Task description:
Please write out the complete listing that follows, exactly as it reads.

Dataset section:
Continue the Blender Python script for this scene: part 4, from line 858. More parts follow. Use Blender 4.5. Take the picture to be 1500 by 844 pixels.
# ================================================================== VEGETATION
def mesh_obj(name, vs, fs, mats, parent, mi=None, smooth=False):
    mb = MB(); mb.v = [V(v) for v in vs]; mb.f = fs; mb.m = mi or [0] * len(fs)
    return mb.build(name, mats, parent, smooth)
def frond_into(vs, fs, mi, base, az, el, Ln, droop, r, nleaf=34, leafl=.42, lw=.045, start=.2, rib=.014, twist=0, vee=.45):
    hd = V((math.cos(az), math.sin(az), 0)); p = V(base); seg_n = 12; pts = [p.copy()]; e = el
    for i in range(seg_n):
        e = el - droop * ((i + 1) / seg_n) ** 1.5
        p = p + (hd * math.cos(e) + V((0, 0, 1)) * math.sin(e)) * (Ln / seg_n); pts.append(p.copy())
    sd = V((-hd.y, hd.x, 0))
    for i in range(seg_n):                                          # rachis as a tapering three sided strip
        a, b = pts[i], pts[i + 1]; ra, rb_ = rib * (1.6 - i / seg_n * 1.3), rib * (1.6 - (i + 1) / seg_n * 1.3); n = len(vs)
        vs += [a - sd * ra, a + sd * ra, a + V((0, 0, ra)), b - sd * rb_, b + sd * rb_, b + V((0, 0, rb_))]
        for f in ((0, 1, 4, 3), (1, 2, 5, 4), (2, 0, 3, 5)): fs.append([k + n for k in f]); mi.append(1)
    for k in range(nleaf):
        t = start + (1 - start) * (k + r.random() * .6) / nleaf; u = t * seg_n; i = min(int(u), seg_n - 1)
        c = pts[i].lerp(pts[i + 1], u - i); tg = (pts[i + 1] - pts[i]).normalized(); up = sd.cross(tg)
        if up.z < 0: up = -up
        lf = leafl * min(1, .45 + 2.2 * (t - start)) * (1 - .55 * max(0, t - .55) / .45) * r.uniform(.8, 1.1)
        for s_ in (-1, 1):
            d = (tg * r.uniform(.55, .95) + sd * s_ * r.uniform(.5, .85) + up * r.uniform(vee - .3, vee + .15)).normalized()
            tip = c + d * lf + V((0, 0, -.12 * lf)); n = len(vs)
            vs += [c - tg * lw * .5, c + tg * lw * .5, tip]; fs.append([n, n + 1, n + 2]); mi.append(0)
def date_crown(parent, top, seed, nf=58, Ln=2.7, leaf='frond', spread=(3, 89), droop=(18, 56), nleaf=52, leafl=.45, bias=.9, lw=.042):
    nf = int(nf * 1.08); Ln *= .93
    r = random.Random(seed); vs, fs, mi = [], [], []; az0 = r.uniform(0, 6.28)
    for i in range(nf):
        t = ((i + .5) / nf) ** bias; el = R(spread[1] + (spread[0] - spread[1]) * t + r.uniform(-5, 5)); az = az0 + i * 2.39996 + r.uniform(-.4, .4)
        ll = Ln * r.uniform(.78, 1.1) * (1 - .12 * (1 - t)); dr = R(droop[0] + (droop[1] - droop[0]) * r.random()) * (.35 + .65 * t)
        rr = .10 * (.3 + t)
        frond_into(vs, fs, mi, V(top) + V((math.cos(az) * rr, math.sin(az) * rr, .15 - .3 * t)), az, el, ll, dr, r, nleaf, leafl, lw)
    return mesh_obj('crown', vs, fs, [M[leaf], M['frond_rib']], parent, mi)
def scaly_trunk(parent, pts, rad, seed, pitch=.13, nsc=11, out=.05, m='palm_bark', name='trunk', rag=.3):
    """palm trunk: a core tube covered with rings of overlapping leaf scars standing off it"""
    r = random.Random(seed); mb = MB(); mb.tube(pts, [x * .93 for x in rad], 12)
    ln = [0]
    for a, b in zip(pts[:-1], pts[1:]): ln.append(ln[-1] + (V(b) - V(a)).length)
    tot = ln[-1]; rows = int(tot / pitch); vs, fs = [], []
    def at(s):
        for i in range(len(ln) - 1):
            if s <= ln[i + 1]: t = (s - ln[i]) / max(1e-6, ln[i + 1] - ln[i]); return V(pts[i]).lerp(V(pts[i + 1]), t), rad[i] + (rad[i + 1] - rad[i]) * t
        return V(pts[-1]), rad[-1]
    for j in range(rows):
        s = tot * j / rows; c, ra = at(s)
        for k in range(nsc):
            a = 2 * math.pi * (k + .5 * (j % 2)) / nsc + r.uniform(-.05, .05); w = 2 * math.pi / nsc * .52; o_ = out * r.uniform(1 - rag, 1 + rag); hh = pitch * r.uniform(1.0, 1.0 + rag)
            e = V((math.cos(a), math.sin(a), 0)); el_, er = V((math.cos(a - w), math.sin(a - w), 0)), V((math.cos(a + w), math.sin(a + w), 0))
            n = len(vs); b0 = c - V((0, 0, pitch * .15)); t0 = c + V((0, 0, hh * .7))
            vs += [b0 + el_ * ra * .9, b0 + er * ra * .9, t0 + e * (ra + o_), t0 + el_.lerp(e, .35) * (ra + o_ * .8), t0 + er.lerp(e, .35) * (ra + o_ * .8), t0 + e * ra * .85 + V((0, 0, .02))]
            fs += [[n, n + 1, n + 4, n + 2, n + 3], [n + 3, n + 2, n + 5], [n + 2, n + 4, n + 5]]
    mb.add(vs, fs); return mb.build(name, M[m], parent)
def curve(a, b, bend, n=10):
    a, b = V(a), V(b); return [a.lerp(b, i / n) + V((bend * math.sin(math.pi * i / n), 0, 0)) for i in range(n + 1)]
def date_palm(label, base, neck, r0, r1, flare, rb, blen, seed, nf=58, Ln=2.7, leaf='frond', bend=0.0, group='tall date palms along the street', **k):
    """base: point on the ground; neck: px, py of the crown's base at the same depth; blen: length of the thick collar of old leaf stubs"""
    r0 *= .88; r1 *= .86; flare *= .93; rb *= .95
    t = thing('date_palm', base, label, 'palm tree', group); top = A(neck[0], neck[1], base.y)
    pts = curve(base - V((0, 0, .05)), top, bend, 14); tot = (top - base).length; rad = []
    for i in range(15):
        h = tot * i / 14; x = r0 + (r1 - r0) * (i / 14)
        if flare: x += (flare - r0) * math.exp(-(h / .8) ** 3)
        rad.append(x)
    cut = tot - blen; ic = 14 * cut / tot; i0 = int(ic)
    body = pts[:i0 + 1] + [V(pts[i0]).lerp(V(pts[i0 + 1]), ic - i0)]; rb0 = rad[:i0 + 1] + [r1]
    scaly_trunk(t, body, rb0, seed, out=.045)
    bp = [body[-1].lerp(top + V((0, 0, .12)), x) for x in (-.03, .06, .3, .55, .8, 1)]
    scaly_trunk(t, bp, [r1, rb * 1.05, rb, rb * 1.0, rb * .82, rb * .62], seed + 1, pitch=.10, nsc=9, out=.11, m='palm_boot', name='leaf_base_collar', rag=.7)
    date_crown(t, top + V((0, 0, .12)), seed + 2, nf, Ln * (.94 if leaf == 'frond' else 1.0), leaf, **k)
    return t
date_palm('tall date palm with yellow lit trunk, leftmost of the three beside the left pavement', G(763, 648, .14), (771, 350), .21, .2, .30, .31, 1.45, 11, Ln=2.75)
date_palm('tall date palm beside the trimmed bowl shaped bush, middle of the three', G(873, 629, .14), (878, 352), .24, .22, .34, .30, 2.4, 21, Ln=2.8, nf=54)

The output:
Continue the Blender Python script for this scene: part 4, from line 858. More parts follow. Use Blender 4.5. Take the picture to be 1500 by 844 pixels.
# ================================================================== VEGETATION
def mesh_obj(name, vs, fs, mats, parent, mi=None, smooth=False):
    mb = MB(); mb.v = [V(v) for v in vs]; mb.f = fs; mb.m = mi or [0] * len(fs)
    return mb.build(name, mats, parent, smooth)
def frond_into(vs, fs, mi, base, az, el, Ln, droop, r, nleaf=34, leafl=.42, lw=.045, start=.2, rib=.014, twist=0, vee=.45):
    hd = V((math.cos(az), math.sin(az), 0)); p = V(base); seg_n = 12; pts = [p.copy()]; e = el
    for i in range(seg_n):
        e = el - droop * ((i + 1) / seg_n) ** 1.5
        p = p + (hd * math.cos(e) + V((0, 0, 1)) * math.sin(e)) * (Ln / seg_n); pts.append(p.copy())
    sd = V((-hd.y, hd.x, 0))
    for i in range(seg_n):                                          # rachis as a tapering three sided strip
        a, b = pts[i], pts[i + 1]; ra, rb_ = rib * (1.6 - i / seg_n * 1.3), rib * (1.6 - (i + 1) / seg_n * 1.3); n = len(vs)
        vs += [a - sd * ra, a + sd * ra, a + V((0, 0, ra)), b - sd * rb_, b + sd * rb_, b + V((0, 0, rb_))]
        for f in ((0, 1, 4, 3), (1, 2, 5, 4), (2, 0, 3, 5)): fs.append([k + n for k in f]); mi.append(1)
    for k in range(nleaf):
        t = start + (1 - start) * (k + r.random() * .6) / nleaf; u = t * seg_n; i = min(int(u), seg_n - 1)
        c = pts[i].lerp(pts[i + 1], u - i); tg = (pts[i + 1] - pts[i]).normalized(); up = sd.cross(tg)
        if up.z < 0: up = -up
        lf = leafl * min(1, .45 + 2.2 * (t - start)) * (1 - .55 * max(0, t - .55) / .45) * r.uniform(.8, 1.1)
        for s_ in (-1, 1):
            d = (tg * r.uniform(.55, .95) + sd * s_ * r.uniform(.5, .85) + up * r.uniform(vee - .3, vee + .15)).normalized()
            tip = c + d * lf + V((0, 0, -.12 * lf)); n = len(vs)
            vs += [c - tg * lw * .5, c + tg * lw * .5, tip]; fs.append([n, n + 1, n + 2]); mi.append(0)
def date_crown(parent, top, seed, nf=58, Ln=2.7, leaf='frond', spread=(3, 89), droop=(18, 56), nleaf=52, leafl=.45, bias=.9, lw=.042):
    nf = int(nf * 1.08); Ln *= .93
    r = random.Random(seed); vs, fs, mi = [], [], []; az0 = r.uniform(0, 6.28)
    for i in range(nf):
        t = ((i + .5) / nf) ** bias; el = R(spread[1] + (spread[0] - spread[1]) * t + r.uniform(-5, 5)); az = az0 + i * 2.39996 + r.uniform(-.4, .4)
        ll = Ln * r.uniform(.78, 1.1) * (1 - .12 * (1 - t)); dr = R(droop[0] + (droop[1] - droop[0]) * r.random()) * (.35 + .65 * t)
        rr = .10 * (.3 + t)
        frond_into(vs, fs, mi, V(top) + V((math.cos(az) * rr, math.sin(az) * rr, .15 - .3 * t)), az, el, ll, dr, r, nleaf, leafl, lw)
    return mesh_obj('crown', vs, fs, [M[leaf], M['frond_rib']], parent, mi)
def scaly_trunk(parent, pts, rad, seed, pitch=.13, nsc=11, out=.05, m='palm_bark', name='trunk', rag=.3):
    """palm trunk: a core tube covered with rings of overlapping leaf scars standing off it"""
    r = random.Random(seed); mb = MB(); mb.tube(pts, [x * .93 for x in rad], 12)
    ln = [0]
    for a, b in zip(pts[:-1], pts[1:]): ln.append(ln[-1] + (V(b) - V(a)).length)
    tot = ln[-1]; rows = int(tot / pitch); vs, fs = [], []
    def at(s):
        for i in range(len(ln) - 1):
            if s <= ln[i + 1]: t = (s - ln[i]) / max(1e-6, ln[i + 1] - ln[i]); return V(pts[i]).lerp(V(pts[i + 1]), t), rad[i] + (rad[i + 1] - rad[i]) * t
        return V(pts[-1]), rad[-1]
    for j in range(rows):
        s = tot * j / rows; c, ra = at(s)
        for k in range(nsc):
            a = 2 * math.pi * (k + .5 * (j % 2)) / nsc + r.uniform(-.05, .05); w = 2 * math.pi / nsc * .52; o_ = out * r.uniform(1 - rag, 1 + rag); hh = pitch * r.uniform(1.0, 1.0 + rag)
            e = V((math.cos(a), math.sin(a), 0)); el_, er = V((math.cos(a - w), math.sin(a - w), 0)), V((math.cos(a + w), math.sin(a + w), 0))
            n = len(vs); b0 = c - V((0, 0, pitch * .15)); t0 = c + V((0, 0, hh * .7))
            vs += [b0 + el_ * ra * .9, b0 + er * ra * .9, t0 + e * (ra + o_), t0 + el_.lerp(e, .35) * (ra + o_ * .8), t0 + er.lerp(e, .35) * (ra + o_ * .8), t0 + e * ra * .85 + V((0, 0, .02))]
            fs += [[n, n + 1, n + 4, n + 2, n + 3], [n + 3, n + 2, n + 5], [n + 2, n + 4, n + 5]]
    mb.add(vs, fs); return mb.build(name, M[m], parent)
def curve(a, b, bend, n=10):
    a, b = V(a), V(b); return [a.lerp(b, i / n) + V((bend * math.sin(math.pi * i / n), 0, 0)) for i in range(n + 1)]
def date_palm(label, base, neck, r0, r1, flare, rb, blen, seed, nf=58, Ln=2.7, leaf='frond', bend=0.0, group='tall date palms along the street', **k):
    """base: point on the ground; neck: px, py of the crown's base at the same depth; blen: length of the thick collar of old leaf stubs"""
    r0 *= .88; r1 *= .86; flare *= .93; rb *= .95
    t = thing('date_palm', base, label, 'palm tree', group); top = A(neck[0], neck[1], base.y)
    pts = curve(base - V((0, 0, .05)), top, bend, 14); tot = (top - base).length; rad = []
    for i in range(15):
        h = tot * i / 14; x = r0 + (r1 - r0) * (i / 14)
        if flare: x += (flare - r0) * math.exp(-(h / .8) ** 3)
        rad.append(x)
    cut = tot - blen; ic = 14 * cut / tot; i0 = int(ic)
    body = pts[:i0 + 1] + [V(pts[i0]).lerp(V(pts[i0 + 1]), ic - i0)]; rb0 = rad[:i0 + 1] + [r1]
    scaly_trunk(t, body, rb0, seed, out=.045)
    bp = [body[-1].lerp(top + V((0, 0, .12)), x) for x in (-.03, .06, .3, .55, .8, 1)]
    scaly_trunk(t, bp, [r1, rb * 1.05, rb, rb * 1.0, rb * .82, rb * .62], seed + 1, pitch=.10, nsc=9, out=.11, m='palm_boot', name='leaf_base_collar', rag=.7)
    date_crown(t, top + V((0, 0, .12)), seed + 2, nf, Ln * (.94 if leaf == 'frond' else 1.0), leaf, **k)
    return t
date_palm('tall date palm with yellow lit trunk, leftmost of the three beside the left pavement', G(763, 648, .14), (771, 350), .21, .2, .30, .31, 1.45, 11, Ln=2.75)
date_palm('tall date palm beside the trimmed bowl shaped bush, middle of the three', G(873, 629, .14), (878, 352), .24, .22, .34, .30, 2.4, 21, Ln=2.8, nf=54)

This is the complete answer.